The administrator of the Transportation Security Administration appeared before the House Oversight Committee on Thursday to field questions over why travelers nationwide are experiencing longer security lines while the administration continues to be plagued by mismanagement.
Committee members focused on the TSA’s reported practice of directed reassignments, where employees who have highlighted wrongdoing within the administration are shifted to other assignments. The committee said some of those reassignments amount to punishment and cost the agency millions of dollars.
And while the committee said not only are employees uncovering misconduct retaliated against, some senior officials with poor performance records were given large bonuses and awards which damage “morale agency-wide.”

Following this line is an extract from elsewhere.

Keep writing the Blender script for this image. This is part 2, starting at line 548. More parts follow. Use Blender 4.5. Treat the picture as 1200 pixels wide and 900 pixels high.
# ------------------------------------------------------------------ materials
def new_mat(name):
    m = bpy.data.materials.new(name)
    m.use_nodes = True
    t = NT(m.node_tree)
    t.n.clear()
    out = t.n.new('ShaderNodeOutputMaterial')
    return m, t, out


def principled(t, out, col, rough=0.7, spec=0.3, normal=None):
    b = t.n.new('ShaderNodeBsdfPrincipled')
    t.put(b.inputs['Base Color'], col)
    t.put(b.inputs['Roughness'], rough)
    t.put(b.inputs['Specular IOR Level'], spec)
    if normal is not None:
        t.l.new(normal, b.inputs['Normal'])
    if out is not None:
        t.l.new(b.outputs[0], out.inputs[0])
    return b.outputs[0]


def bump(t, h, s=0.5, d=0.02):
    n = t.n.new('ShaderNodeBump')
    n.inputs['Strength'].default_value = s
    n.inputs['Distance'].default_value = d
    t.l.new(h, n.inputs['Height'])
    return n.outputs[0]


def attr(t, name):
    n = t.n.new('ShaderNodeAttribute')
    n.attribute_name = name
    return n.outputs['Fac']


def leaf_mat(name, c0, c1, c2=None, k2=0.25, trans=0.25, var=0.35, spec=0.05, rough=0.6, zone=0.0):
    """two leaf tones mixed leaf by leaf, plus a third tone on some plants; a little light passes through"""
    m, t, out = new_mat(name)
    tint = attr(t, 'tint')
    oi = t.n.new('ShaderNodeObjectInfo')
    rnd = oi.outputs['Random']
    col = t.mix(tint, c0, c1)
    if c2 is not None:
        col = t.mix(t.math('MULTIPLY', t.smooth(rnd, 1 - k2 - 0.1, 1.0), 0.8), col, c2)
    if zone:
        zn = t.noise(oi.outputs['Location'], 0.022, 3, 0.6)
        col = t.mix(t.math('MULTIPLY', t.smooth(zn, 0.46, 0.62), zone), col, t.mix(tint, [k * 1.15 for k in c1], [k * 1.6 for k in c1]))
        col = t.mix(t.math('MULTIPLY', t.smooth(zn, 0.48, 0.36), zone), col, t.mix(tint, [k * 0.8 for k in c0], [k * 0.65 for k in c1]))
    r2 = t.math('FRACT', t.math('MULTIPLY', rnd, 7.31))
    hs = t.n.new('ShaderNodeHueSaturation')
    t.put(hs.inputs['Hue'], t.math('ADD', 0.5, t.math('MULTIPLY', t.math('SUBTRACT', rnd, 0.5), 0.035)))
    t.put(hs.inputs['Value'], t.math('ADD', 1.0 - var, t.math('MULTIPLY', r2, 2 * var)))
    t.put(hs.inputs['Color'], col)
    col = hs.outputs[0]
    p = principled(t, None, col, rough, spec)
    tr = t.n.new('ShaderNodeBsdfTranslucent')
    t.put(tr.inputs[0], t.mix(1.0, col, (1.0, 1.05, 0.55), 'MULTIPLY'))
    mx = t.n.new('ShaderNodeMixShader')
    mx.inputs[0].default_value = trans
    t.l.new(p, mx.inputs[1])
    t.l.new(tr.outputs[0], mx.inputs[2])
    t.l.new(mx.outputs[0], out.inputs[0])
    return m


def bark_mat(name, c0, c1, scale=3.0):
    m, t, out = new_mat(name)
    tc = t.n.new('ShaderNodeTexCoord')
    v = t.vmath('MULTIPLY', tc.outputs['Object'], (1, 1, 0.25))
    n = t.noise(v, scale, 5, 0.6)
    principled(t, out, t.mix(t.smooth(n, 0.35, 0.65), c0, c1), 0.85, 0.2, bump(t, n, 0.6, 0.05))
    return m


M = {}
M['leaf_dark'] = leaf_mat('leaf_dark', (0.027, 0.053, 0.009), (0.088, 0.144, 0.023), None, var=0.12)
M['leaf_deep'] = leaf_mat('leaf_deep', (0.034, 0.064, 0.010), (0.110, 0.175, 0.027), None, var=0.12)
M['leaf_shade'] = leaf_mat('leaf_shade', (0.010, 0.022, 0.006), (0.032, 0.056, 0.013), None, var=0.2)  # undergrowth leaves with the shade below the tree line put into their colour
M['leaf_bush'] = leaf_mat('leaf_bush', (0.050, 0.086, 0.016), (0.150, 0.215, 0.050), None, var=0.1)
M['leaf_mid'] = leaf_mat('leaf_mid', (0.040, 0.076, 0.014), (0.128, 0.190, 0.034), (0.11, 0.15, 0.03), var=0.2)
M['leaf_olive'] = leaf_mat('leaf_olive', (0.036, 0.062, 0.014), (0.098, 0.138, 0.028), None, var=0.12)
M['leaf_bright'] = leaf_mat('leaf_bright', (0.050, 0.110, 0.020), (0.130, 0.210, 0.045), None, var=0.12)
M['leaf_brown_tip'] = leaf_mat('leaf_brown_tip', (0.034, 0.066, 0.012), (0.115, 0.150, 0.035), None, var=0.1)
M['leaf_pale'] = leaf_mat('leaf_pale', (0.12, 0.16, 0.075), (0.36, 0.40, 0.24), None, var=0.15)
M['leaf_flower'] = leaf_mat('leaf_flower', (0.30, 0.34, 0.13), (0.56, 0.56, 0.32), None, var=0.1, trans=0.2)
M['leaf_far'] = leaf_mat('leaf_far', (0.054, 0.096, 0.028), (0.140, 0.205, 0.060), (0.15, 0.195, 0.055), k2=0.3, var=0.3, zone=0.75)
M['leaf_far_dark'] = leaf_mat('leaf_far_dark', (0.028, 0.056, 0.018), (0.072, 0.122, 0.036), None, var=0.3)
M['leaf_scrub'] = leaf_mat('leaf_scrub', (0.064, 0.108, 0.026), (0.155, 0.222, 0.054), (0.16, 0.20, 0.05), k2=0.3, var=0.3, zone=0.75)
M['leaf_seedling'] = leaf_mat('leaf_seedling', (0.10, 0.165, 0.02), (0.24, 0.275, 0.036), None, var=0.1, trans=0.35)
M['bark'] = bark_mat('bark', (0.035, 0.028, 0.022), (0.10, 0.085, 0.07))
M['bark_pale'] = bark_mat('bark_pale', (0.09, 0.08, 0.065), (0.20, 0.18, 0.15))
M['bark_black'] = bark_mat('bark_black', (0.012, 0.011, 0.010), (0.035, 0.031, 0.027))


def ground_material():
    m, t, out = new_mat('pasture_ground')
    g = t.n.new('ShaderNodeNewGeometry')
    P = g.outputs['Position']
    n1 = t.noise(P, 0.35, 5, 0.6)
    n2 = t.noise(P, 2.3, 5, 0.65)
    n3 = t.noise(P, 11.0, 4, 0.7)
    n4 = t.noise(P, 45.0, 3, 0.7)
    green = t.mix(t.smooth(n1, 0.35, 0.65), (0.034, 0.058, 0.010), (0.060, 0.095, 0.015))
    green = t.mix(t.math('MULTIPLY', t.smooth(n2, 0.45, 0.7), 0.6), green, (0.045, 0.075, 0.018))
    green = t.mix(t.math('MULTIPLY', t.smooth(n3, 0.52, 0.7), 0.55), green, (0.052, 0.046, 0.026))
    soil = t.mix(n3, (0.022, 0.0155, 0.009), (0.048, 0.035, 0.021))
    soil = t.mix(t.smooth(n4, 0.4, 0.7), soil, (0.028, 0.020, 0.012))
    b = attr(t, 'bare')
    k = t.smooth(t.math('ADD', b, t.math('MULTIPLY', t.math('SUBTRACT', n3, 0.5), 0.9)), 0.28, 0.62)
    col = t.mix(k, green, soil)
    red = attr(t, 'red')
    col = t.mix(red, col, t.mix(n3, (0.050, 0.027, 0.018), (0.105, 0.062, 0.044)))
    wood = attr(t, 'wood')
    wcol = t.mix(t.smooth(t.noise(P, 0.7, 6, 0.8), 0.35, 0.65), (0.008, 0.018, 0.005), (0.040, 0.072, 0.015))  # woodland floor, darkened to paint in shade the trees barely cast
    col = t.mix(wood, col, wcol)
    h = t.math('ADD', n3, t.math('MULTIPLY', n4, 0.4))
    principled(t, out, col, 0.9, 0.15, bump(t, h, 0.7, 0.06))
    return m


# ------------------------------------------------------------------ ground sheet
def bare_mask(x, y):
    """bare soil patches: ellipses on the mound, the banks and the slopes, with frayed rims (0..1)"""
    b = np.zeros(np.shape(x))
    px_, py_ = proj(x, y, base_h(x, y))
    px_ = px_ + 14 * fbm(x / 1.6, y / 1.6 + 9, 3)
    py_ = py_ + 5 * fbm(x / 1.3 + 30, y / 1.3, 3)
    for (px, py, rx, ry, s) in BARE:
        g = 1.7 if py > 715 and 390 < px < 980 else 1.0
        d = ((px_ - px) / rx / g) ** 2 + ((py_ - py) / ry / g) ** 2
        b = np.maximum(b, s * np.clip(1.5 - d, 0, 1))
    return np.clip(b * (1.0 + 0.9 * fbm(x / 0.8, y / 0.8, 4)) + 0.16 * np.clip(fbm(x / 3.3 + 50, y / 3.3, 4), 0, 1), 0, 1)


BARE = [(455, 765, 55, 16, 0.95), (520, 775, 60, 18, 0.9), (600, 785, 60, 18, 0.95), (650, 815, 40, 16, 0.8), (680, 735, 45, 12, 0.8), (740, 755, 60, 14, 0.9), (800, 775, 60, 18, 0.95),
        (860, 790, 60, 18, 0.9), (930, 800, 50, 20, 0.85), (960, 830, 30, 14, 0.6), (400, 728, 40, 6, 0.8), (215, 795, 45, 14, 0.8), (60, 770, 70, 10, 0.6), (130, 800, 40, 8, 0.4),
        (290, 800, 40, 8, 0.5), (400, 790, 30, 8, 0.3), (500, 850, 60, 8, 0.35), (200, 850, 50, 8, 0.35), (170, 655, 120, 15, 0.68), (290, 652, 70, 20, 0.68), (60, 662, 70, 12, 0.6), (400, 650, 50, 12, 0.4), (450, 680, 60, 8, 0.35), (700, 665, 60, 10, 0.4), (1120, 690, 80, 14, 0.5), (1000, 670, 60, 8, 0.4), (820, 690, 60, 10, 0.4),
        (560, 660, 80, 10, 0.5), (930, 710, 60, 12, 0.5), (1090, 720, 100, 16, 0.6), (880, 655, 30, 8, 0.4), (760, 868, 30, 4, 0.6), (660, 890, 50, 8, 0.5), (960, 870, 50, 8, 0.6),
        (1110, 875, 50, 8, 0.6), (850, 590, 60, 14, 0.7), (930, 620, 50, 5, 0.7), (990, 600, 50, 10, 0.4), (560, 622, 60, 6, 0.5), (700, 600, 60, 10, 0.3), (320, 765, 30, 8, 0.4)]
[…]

Administrator Peter Neffenger attributed the long lines to the thousands of employees the administration lost in 2014 that they have yet to replace. But much harder to explain was the $90,000 bonus given to Kelly Hoggan, assistant administrator for the Office of Security Operations at TSA, following a scathing report by Department of Homeland Security Inspector General John Roth that detailed numerous security failures at airports around the country.

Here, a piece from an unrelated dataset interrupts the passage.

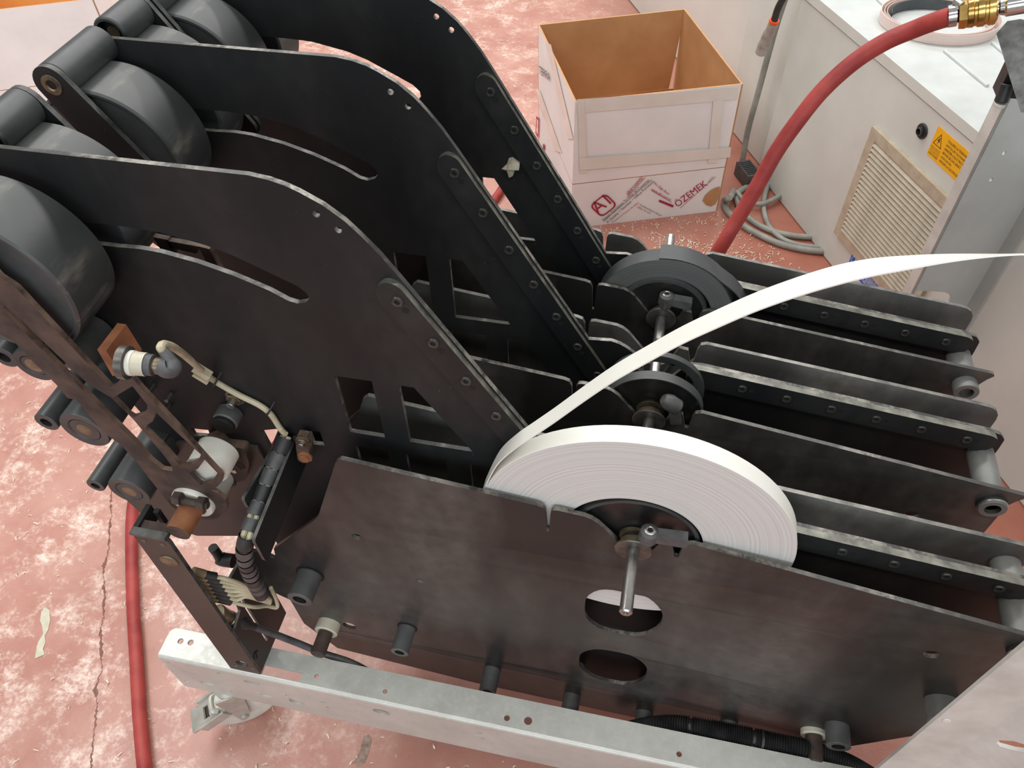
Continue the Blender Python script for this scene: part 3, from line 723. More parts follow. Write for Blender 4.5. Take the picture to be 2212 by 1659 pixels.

Additionally, the bonus paid to Hoggan was doled out in $10,000 increments, leading the committee to believe that the TSA was attempting to be less than transparent, accusing the administration of “smurfing” the payment.

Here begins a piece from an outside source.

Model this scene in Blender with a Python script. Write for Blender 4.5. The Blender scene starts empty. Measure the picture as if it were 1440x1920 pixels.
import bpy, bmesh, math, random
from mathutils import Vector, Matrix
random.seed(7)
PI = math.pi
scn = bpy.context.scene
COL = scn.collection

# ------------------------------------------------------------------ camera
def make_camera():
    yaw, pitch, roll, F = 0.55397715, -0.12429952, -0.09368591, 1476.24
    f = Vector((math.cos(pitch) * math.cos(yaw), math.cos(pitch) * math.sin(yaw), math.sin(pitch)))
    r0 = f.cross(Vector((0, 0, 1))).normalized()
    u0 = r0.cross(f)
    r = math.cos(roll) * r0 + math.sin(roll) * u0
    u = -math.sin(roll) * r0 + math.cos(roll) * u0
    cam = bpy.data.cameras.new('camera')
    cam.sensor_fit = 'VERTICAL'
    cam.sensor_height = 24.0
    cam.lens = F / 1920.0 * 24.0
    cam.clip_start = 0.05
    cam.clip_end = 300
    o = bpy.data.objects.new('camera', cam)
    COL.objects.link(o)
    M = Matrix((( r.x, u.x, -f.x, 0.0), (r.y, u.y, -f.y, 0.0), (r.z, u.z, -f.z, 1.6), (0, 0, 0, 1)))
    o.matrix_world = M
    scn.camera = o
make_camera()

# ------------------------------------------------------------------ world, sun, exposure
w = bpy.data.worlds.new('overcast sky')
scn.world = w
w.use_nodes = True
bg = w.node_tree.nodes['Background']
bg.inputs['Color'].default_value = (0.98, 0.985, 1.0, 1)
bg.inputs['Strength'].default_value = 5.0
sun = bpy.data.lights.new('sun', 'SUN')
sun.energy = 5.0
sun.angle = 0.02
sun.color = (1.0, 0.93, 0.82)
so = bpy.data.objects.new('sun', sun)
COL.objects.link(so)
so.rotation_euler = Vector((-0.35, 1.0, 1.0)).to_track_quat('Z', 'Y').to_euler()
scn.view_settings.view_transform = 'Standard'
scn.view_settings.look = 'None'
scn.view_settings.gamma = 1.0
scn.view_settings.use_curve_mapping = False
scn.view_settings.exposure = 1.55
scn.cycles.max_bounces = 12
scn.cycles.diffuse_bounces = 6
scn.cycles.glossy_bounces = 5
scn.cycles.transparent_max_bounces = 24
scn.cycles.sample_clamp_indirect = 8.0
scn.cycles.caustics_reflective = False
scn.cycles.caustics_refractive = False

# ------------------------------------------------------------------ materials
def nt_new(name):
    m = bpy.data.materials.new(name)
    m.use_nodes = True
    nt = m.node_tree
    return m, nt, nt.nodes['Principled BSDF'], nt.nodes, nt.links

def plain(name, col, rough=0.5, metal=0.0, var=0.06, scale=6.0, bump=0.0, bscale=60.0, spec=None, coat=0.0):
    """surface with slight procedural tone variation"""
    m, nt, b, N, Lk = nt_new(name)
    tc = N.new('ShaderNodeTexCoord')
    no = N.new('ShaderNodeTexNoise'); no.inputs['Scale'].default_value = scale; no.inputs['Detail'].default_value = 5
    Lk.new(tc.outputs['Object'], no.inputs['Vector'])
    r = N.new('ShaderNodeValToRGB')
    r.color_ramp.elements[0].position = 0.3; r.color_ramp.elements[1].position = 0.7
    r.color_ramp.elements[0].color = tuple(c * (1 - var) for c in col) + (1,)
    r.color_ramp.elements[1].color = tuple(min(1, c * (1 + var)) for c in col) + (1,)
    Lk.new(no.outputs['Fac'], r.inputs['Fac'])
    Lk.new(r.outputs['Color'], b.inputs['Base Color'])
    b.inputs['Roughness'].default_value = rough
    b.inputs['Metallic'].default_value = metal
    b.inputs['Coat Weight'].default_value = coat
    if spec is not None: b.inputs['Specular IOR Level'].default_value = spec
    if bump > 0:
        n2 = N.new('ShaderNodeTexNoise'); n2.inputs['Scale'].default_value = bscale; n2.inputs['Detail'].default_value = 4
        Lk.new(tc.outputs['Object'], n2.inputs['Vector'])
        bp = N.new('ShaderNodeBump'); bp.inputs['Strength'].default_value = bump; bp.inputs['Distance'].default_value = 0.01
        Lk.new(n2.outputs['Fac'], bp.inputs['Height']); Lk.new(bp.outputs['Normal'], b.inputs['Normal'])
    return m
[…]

“When I came into this organization last year, I found an organization with 5,800 fewer screeners and it had fewer front-line officers than it had four years previously,” Neffenger said. “And that was in the face of significantly higher traffic volume.”
In regards to the punishment of whistleblowers and the rewarding of poor performances, Neffenger told the committee that although he was not in charge of the TSA when Hoggan’s bonus and others were paid, he’s taken precautions to ensure the practice does not continue.